There are some views that are wholly optimistic, too. The new Indian government led by Modi provides a wonderful opportunity to reset Indo-US relationship, a top American Senator said on Wednesday.

In his keynote address on ‘Improving US-India Trade Relations’, organised by National Association of Manufacturers (NAM), Senator Mark Warner unveiled his “first 100 day plan” that both the Modi government and the Obama Administration needs to take to revitalise India-US relationship.

Warner, who is Co-Chair of the Senate India Caucus, was highly appreciative of what he called the “bold agenda” unveiled by the Modi Government called for raising FDI cap in various sectors like insurance and defence, praised Modi government for taking steps to bring in transparency in governance and curb corruption.

The US manufacturing sector, which had launched anti-India campaign in last one year, welcomed the steps being taken by the Modi Government in the last one week and said this offers an opportunity for dialogue and it is ready to partner with India in the manufacturing sector.

The Modi government provides a wonderful opportunity to reset ties, the Democratic Party leader said.

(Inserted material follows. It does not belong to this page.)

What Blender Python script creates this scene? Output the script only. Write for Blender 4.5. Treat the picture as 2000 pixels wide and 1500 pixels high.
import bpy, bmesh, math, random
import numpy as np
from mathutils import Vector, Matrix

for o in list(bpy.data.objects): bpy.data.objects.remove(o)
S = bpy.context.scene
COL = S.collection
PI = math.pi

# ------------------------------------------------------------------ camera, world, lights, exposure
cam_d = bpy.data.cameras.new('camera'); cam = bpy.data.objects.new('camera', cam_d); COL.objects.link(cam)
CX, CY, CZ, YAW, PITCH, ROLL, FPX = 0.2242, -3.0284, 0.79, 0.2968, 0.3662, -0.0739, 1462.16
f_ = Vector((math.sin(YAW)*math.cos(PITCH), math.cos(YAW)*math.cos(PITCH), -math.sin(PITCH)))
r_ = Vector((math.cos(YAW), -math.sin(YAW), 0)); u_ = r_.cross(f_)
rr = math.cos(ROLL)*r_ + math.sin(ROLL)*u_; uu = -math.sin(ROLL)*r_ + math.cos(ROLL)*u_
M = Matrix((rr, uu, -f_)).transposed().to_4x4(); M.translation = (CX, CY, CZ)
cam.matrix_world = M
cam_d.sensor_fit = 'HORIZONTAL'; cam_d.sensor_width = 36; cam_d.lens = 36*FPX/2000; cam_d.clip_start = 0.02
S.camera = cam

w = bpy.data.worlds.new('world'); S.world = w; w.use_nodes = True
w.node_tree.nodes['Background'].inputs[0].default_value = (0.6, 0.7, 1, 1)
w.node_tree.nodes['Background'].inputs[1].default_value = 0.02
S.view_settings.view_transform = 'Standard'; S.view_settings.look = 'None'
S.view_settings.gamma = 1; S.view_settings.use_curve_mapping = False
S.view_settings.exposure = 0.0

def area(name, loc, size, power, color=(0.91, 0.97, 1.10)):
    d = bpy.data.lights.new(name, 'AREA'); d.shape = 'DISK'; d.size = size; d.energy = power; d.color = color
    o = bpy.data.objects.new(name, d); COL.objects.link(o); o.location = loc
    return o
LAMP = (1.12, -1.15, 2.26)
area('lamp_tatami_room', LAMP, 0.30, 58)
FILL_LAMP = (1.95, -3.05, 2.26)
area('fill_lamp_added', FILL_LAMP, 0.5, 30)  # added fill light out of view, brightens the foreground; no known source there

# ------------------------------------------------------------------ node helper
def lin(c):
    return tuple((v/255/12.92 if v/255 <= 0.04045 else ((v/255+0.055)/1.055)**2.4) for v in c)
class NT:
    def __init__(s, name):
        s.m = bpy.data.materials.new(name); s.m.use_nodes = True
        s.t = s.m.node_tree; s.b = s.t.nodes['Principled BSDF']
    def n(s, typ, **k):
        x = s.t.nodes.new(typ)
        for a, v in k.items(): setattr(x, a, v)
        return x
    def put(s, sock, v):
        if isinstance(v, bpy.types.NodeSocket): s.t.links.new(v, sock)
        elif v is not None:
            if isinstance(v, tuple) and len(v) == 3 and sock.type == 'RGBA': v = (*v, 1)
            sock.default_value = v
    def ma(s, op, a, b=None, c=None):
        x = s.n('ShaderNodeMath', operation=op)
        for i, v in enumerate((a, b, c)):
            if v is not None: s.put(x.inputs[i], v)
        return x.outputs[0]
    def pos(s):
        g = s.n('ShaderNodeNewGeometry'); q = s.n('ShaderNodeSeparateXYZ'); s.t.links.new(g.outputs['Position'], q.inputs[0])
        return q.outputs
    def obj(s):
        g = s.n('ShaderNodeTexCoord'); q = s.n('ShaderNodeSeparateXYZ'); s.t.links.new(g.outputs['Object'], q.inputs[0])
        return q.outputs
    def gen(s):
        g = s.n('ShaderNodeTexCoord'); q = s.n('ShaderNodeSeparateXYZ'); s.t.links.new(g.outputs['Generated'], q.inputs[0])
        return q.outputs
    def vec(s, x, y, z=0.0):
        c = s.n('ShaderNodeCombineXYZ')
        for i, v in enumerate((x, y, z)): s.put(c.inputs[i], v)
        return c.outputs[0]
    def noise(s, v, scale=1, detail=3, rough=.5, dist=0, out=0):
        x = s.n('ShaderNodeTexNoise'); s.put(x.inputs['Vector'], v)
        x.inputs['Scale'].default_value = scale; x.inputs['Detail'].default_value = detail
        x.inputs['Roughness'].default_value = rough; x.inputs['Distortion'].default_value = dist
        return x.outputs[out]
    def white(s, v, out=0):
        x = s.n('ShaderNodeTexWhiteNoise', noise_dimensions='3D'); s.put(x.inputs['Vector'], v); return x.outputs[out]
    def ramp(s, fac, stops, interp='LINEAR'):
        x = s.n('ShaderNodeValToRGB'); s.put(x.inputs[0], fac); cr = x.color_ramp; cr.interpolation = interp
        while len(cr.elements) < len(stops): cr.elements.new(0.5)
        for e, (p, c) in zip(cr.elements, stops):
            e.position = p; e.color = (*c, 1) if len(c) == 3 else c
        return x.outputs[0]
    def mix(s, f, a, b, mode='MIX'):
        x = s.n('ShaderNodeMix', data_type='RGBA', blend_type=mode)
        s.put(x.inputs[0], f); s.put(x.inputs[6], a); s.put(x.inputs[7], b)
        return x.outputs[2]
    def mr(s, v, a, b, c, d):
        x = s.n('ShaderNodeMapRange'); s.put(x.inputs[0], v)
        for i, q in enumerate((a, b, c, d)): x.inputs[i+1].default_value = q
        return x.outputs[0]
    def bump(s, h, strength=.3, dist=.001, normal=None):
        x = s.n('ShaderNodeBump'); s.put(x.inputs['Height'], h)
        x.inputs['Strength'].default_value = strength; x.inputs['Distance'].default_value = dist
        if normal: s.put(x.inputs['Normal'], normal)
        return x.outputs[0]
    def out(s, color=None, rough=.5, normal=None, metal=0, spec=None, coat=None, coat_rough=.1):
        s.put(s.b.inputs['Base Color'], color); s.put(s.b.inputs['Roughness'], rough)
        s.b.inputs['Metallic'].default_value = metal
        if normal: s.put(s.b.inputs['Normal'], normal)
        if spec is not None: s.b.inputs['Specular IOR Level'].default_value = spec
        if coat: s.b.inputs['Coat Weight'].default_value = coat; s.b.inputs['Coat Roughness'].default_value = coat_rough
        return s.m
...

For the Obama Administration, Warner called for nominating a new Ambassador to India who has enough stature and clout that reflects of the importance the US President attaches to bilateral ties.

The United States must review its visa policy with regard to India, he argued, noting that the visa issue is a constant irritant from the Indian side.

Warner called for announcing a joint energy project between India and the United States.

“We need to convene the India US strategic dialogue. We need to do this in New Delhi,” he said.

Praising the Gujarat model of development Warner said infrastructure in India presents a real opportunity.

“For US firms, a large part of the investment opportunities for the next five years are likely to be in infrastructure.”

“The Delhi-Mumbai corridor is taking shape, and it is worth asking the Government of India to consider dedicating several commercial centers for US investment,” Warner said.